The Politics of Trauma


The writers of the hugely popular TV series The Walking Dead, established very early that in a world where civilisation has been all but extinguished by flesh-eating zombies, the most dangerous creatures are not the zombies, but the survivors. Survival is an exercise in brutality and cruelty, and the main characters’ humanity diminishes from one episode to the next. As a viewer, you are aware that this is not going to be an easy ride. That this is a journey through a road so bleak that your emotions can be trampled on at every corner.

Even with this in mind, the emotional and visual trauma delivered in the first episode of the seventh series is a punch in the gut.  Nothing can prepare you for the brutality, unleashed with gory, graphic violence, on characters we have grown to like over several seasons.  Critics have hailed and booed this episode in equal measure. It has been described as torture porn by the haters and as turning point in prime-time television by those who liked it. I’m still torn on this; I watched it with a combination of disgust and excitement, kind of like a freak roller-coaster ride where you question the reason for doing this to yourself, while the thrill is so palatable you can taste it.

There are definitely questions raised by this episode regarding the limits of depiction of violence and the boundaries between visual storytelling and bad taste. There is also a discussion on the desensitisation of a modern audience that — in the age of live beheadings on YouTube — needs increasing doses of gore to be ‘entertained’. What I found astonishing was the calculated confidence with which both director and writers chose to deliberately traumatise their audience, as a means of raising the show’s ratings. It was emotional trauma as entertainment.

What I also found very interesting was an article in Forbes magazine suggesting that Trump’s victory in the 2016 US presidential elections was partly due to his advertising team deliberately targeting the vast Walking Dead audience. They apparently figured that people who thrill to the idea of battling flesh-eating human-like monsters will also be against immigration and very sympathetic to building a huge wall. I think this is a simplistic analysis. If anything, this series is quite open-minded in its depiction of interracial relationships. It also features strong female characters and gay couples, hardly the kind of mix that an alt-right audience would find to their taste.

There is, however, more than a hint of politics in the way power and governance are depicted in the Walking Dead dystopia. After the global breakdown of government and the collapse of the justice system and law enforcement, people group together in small, protectionist clans, which build walls to protect themselves from the undead and from other clans. Communities are run by psychopathic dictator figures who use extreme violence, fear and manipulation to rule over terrified and vulnerable citizens who have lost all hope and lack a moral compass. This is where the horrible baseball-bat sequence fits in. It is a form of primeval politics of trauma.

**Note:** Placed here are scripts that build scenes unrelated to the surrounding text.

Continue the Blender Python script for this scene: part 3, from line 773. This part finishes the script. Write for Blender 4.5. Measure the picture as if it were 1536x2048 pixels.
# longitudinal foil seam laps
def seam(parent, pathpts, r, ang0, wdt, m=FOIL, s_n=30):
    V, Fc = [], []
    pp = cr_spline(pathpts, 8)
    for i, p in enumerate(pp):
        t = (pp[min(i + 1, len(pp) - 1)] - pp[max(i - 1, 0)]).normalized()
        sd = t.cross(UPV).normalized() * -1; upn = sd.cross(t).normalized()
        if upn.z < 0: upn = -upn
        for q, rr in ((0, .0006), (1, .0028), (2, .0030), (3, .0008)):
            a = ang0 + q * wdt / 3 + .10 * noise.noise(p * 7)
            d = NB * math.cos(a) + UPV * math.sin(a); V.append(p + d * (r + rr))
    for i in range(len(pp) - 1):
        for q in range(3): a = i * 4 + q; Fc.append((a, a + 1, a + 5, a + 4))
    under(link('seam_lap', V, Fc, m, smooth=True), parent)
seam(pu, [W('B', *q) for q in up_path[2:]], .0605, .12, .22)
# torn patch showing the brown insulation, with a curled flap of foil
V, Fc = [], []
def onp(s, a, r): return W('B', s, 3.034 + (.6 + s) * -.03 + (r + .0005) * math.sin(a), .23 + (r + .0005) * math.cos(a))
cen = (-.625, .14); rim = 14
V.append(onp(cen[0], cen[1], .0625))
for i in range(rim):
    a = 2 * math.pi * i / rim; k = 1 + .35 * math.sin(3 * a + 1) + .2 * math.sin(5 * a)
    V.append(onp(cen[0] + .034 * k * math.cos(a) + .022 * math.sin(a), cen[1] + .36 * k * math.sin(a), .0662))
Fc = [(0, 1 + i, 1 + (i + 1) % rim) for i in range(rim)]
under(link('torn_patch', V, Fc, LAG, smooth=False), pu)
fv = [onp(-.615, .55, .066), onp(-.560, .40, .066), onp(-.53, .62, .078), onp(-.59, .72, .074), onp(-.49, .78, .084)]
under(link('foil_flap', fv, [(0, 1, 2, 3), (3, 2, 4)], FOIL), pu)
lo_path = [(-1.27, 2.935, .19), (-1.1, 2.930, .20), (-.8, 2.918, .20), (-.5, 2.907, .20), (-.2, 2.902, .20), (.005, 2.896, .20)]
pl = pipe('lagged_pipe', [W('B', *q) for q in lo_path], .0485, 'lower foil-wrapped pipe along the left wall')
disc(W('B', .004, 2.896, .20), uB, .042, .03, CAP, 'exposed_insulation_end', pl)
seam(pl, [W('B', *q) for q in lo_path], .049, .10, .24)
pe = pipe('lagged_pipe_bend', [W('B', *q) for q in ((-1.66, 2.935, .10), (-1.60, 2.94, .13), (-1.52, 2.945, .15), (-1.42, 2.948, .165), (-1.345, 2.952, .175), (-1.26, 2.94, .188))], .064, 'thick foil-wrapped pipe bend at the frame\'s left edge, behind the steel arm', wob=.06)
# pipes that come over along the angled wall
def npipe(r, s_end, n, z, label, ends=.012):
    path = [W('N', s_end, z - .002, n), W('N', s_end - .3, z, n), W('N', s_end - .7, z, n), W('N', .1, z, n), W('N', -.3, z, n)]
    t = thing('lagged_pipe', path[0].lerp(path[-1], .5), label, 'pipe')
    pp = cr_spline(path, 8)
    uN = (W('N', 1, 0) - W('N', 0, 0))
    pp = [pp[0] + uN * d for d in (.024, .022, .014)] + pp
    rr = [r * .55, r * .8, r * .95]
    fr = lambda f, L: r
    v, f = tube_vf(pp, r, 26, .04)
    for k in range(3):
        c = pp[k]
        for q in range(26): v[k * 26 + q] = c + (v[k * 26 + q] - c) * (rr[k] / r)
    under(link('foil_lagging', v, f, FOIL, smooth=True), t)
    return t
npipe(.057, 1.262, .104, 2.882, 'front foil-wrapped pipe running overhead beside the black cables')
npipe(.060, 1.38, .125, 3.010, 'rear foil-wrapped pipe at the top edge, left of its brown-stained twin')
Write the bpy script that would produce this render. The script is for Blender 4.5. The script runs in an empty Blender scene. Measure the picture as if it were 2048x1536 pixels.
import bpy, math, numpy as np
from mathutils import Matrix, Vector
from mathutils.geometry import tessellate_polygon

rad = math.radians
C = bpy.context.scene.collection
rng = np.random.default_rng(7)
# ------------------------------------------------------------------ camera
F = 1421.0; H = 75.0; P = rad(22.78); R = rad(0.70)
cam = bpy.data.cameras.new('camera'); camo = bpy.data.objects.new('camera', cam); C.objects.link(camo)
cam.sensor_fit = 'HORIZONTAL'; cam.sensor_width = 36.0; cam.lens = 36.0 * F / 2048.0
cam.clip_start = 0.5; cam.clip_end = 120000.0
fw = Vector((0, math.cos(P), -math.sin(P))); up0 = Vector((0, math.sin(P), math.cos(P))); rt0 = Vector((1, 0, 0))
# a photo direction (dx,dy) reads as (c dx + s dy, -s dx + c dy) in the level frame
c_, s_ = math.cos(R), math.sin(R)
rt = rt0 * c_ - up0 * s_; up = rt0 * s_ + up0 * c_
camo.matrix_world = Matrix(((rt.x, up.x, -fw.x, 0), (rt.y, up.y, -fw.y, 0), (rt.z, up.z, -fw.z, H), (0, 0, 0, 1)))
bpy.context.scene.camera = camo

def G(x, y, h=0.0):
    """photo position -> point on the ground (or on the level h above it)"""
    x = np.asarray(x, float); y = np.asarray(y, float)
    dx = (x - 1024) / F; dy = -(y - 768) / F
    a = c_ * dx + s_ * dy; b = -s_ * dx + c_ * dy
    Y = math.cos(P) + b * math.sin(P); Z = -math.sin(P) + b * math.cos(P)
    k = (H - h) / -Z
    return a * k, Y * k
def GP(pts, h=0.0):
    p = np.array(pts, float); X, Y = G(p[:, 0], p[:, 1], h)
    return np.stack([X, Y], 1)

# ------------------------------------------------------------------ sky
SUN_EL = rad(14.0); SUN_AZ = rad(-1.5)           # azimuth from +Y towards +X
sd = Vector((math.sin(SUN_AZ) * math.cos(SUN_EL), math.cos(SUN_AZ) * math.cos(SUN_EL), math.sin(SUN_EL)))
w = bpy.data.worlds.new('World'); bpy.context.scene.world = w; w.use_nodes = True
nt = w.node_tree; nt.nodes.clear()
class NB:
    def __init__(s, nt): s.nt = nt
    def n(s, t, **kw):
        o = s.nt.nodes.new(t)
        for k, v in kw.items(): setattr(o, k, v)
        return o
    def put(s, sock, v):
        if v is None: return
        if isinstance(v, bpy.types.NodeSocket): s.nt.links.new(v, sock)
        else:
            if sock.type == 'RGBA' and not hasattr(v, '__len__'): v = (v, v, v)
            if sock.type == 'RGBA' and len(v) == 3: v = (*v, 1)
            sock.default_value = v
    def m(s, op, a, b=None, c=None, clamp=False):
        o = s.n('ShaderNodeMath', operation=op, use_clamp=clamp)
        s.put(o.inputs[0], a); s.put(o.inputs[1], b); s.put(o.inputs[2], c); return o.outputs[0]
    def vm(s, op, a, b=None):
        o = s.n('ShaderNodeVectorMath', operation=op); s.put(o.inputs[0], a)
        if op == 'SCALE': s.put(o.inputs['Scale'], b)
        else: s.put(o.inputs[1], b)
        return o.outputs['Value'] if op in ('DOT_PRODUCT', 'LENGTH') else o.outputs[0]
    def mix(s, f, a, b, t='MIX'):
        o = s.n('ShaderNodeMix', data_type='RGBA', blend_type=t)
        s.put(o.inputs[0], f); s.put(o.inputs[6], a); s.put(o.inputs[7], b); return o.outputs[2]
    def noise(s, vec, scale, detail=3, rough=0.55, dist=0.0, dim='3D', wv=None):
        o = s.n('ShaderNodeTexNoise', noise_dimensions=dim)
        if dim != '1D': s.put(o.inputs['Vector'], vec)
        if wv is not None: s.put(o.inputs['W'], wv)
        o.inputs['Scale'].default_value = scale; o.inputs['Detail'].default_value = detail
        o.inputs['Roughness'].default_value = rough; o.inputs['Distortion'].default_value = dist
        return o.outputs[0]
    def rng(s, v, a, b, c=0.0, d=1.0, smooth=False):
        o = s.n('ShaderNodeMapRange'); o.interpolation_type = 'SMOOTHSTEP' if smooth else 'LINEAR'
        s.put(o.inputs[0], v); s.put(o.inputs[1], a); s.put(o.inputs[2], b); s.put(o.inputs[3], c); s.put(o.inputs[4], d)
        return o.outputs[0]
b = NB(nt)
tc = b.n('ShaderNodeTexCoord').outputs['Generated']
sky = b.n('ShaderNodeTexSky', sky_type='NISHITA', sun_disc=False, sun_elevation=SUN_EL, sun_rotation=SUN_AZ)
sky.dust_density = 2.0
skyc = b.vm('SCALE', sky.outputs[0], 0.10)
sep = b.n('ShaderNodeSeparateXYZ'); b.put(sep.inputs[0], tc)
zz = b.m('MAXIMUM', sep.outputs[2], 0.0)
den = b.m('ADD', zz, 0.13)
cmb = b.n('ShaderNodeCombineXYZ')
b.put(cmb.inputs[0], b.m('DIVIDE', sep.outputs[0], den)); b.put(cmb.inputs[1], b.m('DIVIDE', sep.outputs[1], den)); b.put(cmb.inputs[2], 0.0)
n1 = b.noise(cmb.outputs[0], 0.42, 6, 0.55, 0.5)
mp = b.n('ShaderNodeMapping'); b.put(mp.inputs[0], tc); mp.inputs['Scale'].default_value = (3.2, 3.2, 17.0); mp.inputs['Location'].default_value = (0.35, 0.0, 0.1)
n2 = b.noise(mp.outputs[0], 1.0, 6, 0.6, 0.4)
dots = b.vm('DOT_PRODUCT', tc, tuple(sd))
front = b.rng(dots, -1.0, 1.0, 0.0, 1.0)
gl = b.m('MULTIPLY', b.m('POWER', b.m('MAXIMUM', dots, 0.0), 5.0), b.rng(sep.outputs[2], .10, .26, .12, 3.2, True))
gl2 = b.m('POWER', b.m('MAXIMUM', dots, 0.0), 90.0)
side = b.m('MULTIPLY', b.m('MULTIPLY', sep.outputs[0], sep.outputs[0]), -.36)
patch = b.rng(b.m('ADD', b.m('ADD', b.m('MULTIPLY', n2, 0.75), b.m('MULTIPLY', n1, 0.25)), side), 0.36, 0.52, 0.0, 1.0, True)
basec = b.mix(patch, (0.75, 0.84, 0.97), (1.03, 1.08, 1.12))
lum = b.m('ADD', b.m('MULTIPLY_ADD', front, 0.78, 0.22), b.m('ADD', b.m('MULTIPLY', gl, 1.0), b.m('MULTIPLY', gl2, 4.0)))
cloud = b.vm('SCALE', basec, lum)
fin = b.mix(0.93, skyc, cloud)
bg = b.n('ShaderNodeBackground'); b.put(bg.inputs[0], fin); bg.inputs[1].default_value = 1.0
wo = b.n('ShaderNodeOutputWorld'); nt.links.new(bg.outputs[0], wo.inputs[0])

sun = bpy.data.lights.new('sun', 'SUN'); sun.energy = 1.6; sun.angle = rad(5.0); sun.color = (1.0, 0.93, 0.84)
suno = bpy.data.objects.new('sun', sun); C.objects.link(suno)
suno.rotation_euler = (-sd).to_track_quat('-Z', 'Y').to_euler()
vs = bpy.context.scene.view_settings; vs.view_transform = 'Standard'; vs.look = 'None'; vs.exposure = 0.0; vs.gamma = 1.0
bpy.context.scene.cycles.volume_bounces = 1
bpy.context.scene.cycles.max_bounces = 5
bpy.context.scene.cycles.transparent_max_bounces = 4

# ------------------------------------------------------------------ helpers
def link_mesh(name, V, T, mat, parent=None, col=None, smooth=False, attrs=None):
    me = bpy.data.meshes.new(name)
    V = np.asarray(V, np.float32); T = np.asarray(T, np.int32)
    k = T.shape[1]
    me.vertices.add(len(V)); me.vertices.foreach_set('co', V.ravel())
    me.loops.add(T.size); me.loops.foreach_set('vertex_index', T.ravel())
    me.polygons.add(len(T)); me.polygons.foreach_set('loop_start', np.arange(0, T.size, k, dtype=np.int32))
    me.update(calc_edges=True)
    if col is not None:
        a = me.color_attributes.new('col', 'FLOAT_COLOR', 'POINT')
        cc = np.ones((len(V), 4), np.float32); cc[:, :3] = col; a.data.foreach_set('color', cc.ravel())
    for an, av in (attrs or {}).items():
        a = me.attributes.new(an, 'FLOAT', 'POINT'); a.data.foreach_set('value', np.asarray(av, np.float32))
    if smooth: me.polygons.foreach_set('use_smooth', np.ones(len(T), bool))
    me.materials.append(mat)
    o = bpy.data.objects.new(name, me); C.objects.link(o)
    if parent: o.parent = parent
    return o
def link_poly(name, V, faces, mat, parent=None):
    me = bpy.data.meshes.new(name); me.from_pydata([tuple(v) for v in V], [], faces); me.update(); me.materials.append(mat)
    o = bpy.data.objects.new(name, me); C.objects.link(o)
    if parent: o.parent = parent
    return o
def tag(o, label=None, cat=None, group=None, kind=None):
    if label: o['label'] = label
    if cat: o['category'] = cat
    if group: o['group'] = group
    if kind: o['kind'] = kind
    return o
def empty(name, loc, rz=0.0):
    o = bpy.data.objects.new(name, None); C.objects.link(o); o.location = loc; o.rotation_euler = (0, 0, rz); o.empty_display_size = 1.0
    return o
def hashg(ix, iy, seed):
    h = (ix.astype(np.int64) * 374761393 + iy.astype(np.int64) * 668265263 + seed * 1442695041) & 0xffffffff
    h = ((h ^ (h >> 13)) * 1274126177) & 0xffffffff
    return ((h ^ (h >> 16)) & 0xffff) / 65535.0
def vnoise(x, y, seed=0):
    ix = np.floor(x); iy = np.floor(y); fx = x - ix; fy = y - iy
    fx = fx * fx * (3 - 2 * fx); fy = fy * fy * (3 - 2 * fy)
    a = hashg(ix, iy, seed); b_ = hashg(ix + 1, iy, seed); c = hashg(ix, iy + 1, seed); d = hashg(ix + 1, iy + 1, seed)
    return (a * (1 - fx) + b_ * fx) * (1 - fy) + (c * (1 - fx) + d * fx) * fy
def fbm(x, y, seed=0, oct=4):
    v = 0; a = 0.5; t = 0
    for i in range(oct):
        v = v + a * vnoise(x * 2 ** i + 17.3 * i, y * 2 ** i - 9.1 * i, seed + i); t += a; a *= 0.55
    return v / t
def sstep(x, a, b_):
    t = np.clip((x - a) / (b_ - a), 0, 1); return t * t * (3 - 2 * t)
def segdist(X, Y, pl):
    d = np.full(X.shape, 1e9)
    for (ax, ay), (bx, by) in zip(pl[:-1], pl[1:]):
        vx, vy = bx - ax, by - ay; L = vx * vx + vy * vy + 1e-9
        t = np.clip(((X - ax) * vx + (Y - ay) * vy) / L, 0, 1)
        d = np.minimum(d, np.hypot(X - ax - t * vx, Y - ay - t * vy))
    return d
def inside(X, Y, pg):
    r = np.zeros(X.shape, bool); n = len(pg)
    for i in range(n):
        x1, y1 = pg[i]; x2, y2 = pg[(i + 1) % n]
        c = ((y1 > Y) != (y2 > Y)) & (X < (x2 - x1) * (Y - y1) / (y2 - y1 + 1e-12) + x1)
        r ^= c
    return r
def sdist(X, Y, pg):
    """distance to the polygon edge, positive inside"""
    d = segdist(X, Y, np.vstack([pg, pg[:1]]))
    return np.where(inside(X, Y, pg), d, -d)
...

I think that The Walking Dead is the meeting point of two very dark sides of the human condition: the use of trauma as entertainment and the politics of trauma. Whether this is a good place to be is of course up to the audience to decide. Despite the onslaught, classic Hollywood storytelling is still there — the writers are setting the ground for the protagonist’s big comeback, and the bad guys will get what they deserve. But right now, The Walking Dead is (maybe unwittingly) also the place where we can get some valuable insight into who we are and where we are heading as viewers, as individuals and as a society overall.